■ **GIVEN MATERIAL**
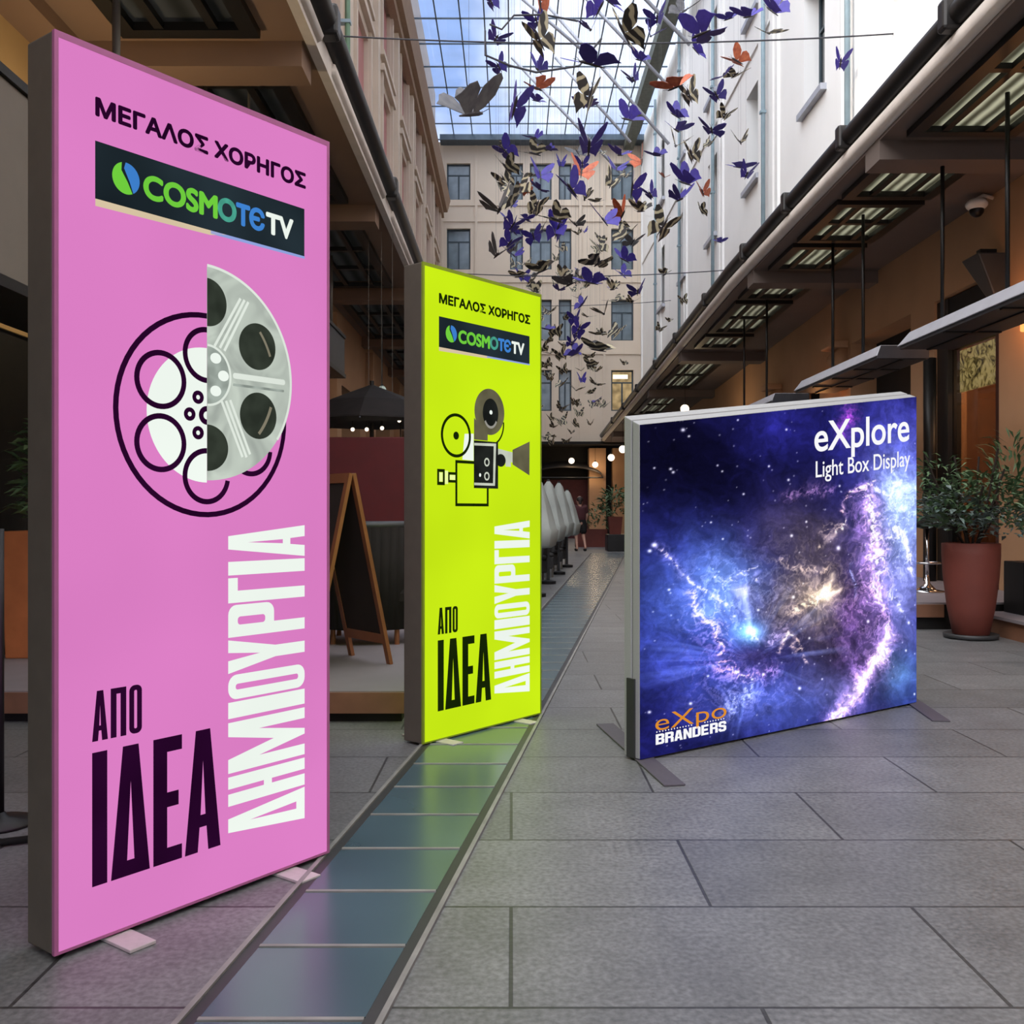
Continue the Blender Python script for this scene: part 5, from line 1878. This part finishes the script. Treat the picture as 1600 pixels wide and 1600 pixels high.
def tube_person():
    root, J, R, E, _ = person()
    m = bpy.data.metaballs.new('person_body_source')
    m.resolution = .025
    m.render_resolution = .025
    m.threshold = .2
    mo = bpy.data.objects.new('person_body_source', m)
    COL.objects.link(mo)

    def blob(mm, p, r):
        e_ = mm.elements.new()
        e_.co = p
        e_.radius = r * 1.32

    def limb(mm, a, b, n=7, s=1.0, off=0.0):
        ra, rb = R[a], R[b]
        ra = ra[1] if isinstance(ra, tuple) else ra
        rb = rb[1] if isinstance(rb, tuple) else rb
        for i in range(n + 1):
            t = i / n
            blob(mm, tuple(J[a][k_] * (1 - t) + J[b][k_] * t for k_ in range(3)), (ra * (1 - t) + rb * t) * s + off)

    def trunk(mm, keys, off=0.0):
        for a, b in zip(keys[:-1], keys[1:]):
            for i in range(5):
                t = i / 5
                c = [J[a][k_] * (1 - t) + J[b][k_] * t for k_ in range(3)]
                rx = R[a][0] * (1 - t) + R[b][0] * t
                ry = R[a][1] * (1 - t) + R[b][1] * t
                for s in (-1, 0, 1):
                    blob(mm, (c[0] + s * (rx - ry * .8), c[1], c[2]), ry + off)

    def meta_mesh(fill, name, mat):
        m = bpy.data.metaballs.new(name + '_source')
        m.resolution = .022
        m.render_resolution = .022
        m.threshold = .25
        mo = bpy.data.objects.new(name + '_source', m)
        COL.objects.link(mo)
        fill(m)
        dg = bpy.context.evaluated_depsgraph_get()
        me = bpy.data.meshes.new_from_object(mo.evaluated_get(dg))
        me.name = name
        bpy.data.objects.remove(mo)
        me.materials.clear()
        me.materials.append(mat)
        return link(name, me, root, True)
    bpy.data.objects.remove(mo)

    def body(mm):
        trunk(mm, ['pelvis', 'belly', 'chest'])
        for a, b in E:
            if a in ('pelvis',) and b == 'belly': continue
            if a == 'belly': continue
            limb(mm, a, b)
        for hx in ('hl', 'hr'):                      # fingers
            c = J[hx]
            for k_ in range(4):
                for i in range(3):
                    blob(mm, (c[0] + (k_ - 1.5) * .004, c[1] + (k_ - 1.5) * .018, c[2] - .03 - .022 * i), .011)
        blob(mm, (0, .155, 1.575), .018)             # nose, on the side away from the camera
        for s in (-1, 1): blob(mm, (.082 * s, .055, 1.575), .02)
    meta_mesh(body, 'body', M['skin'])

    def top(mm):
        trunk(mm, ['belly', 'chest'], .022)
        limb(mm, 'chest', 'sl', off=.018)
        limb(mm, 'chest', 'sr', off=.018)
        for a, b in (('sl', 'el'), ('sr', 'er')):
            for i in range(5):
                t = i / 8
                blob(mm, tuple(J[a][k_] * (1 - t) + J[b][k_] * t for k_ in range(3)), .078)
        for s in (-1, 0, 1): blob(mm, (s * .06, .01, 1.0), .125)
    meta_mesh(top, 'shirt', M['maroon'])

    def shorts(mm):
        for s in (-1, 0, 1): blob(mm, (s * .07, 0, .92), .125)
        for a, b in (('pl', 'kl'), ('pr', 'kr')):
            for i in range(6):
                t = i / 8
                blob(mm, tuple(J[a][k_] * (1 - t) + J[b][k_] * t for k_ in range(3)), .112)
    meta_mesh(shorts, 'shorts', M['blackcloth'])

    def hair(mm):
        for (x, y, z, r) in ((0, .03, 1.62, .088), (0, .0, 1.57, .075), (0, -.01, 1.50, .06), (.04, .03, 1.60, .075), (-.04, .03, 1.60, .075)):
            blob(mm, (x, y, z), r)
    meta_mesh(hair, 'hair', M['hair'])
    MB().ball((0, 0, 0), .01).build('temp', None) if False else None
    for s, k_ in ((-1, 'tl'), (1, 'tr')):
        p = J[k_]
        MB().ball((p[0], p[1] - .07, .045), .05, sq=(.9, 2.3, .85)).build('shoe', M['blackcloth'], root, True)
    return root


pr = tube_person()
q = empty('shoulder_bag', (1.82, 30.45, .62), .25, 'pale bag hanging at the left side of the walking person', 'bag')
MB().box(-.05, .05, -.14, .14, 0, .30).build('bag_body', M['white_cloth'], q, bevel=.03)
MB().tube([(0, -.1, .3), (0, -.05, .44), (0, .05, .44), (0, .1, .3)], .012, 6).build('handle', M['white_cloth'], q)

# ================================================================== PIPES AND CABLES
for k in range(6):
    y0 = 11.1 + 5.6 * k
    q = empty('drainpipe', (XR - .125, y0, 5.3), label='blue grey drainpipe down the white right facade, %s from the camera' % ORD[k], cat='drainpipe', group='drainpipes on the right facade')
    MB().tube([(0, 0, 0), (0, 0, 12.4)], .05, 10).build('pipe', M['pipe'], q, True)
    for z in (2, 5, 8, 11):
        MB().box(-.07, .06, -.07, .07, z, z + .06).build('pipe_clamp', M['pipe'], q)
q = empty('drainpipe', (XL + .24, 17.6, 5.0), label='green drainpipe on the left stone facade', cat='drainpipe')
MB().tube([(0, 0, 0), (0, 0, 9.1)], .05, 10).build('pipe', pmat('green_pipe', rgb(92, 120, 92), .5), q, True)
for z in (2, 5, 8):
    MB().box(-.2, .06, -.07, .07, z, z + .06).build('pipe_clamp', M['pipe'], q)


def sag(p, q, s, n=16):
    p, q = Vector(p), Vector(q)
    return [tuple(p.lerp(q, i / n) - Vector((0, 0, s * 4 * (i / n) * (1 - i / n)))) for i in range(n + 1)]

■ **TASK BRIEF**
Return the full material word for word. Do not include the pictures.

■ **TASK RESPONSE**
Continue the Blender Python script for this scene: part 5, from line 1878. This part finishes the script. Treat the picture as 1600 pixels wide and 1600 pixels high.
def tube_person():
    root, J, R, E, _ = person()
    m = bpy.data.metaballs.new('person_body_source')
    m.resolution = .025
    m.render_resolution = .025
    m.threshold = .2
    mo = bpy.data.objects.new('person_body_source', m)
    COL.objects.link(mo)

    def blob(mm, p, r):
        e_ = mm.elements.new()
        e_.co = p
        e_.radius = r * 1.32

    def limb(mm, a, b, n=7, s=1.0, off=0.0):
        ra, rb = R[a], R[b]
        ra = ra[1] if isinstance(ra, tuple) else ra
        rb = rb[1] if isinstance(rb, tuple) else rb
        for i in range(n + 1):
            t = i / n
            blob(mm, tuple(J[a][k_] * (1 - t) + J[b][k_] * t for k_ in range(3)), (ra * (1 - t) + rb * t) * s + off)

    def trunk(mm, keys, off=0.0):
        for a, b in zip(keys[:-1], keys[1:]):
            for i in range(5):
                t = i / 5
                c = [J[a][k_] * (1 - t) + J[b][k_] * t for k_ in range(3)]
                rx = R[a][0] * (1 - t) + R[b][0] * t
                ry = R[a][1] * (1 - t) + R[b][1] * t
                for s in (-1, 0, 1):
                    blob(mm, (c[0] + s * (rx - ry * .8), c[1], c[2]), ry + off)

    def meta_mesh(fill, name, mat):
        m = bpy.data.metaballs.new(name + '_source')
        m.resolution = .022
        m.render_resolution = .022
        m.threshold = .25
        mo = bpy.data.objects.new(name + '_source', m)
        COL.objects.link(mo)
        fill(m)
        dg = bpy.context.evaluated_depsgraph_get()
        me = bpy.data.meshes.new_from_object(mo.evaluated_get(dg))
        me.name = name
        bpy.data.objects.remove(mo)
        me.materials.clear()
        me.materials.append(mat)
        return link(name, me, root, True)
    bpy.data.objects.remove(mo)

    def body(mm):
        trunk(mm, ['pelvis', 'belly', 'chest'])
        for a, b in E:
            if a in ('pelvis',) and b == 'belly': continue
            if a == 'belly': continue
            limb(mm, a, b)
        for hx in ('hl', 'hr'):                      # fingers
            c = J[hx]
            for k_ in range(4):
                for i in range(3):
                    blob(mm, (c[0] + (k_ - 1.5) * .004, c[1] + (k_ - 1.5) * .018, c[2] - .03 - .022 * i), .011)
        blob(mm, (0, .155, 1.575), .018)             # nose, on the side away from the camera
        for s in (-1, 1): blob(mm, (.082 * s, .055, 1.575), .02)
    meta_mesh(body, 'body', M['skin'])

    def top(mm):
        trunk(mm, ['belly', 'chest'], .022)
        limb(mm, 'chest', 'sl', off=.018)
        limb(mm, 'chest', 'sr', off=.018)
        for a, b in (('sl', 'el'), ('sr', 'er')):
            for i in range(5):
                t = i / 8
                blob(mm, tuple(J[a][k_] * (1 - t) + J[b][k_] * t for k_ in range(3)), .078)
        for s in (-1, 0, 1): blob(mm, (s * .06, .01, 1.0), .125)
    meta_mesh(top, 'shirt', M['maroon'])

    def shorts(mm):
        for s in (-1, 0, 1): blob(mm, (s * .07, 0, .92), .125)
        for a, b in (('pl', 'kl'), ('pr', 'kr')):
            for i in range(6):
                t = i / 8
                blob(mm, tuple(J[a][k_] * (1 - t) + J[b][k_] * t for k_ in range(3)), .112)
    meta_mesh(shorts, 'shorts', M['blackcloth'])

    def hair(mm):
        for (x, y, z, r) in ((0, .03, 1.62, .088), (0, .0, 1.57, .075), (0, -.01, 1.50, .06), (.04, .03, 1.60, .075), (-.04, .03, 1.60, .075)):
            blob(mm, (x, y, z), r)
    meta_mesh(hair, 'hair', M['hair'])
    MB().ball((0, 0, 0), .01).build('temp', None) if False else None
    for s, k_ in ((-1, 'tl'), (1, 'tr')):
        p = J[k_]
        MB().ball((p[0], p[1] - .07, .045), .05, sq=(.9, 2.3, .85)).build('shoe', M['blackcloth'], root, True)
    return root


pr = tube_person()
q = empty('shoulder_bag', (1.82, 30.45, .62), .25, 'pale bag hanging at the left side of the walking person', 'bag')
MB().box(-.05, .05, -.14, .14, 0, .30).build('bag_body', M['white_cloth'], q, bevel=.03)
MB().tube([(0, -.1, .3), (0, -.05, .44), (0, .05, .44), (0, .1, .3)], .012, 6).build('handle', M['white_cloth'], q)

# ================================================================== PIPES AND CABLES
for k in range(6):
    y0 = 11.1 + 5.6 * k
    q = empty('drainpipe', (XR - .125, y0, 5.3), label='blue grey drainpipe down the white right facade, %s from the camera' % ORD[k], cat='drainpipe', group='drainpipes on the right facade')
    MB().tube([(0, 0, 0), (0, 0, 12.4)], .05, 10).build('pipe', M['pipe'], q, True)
    for z in (2, 5, 8, 11):
        MB().box(-.07, .06, -.07, .07, z, z + .06).build('pipe_clamp', M['pipe'], q)
q = empty('drainpipe', (XL + .24, 17.6, 5.0), label='green drainpipe on the left stone facade', cat='drainpipe')
MB().tube([(0, 0, 0), (0, 0, 9.1)], .05, 10).build('pipe', pmat('green_pipe', rgb(92, 120, 92), .5), q, True)
for z in (2, 5, 8):
    MB().box(-.2, .06, -.07, .07, z, z + .06).build('pipe_clamp', M['pipe'], q)


def sag(p, q, s, n=16):
    p, q = Vector(p), Vector(q)
    return [tuple(p.lerp(q, i / n) - Vector((0, 0, s * 4 * (i / n) * (1 - i / n)))) for i in range(n + 1)]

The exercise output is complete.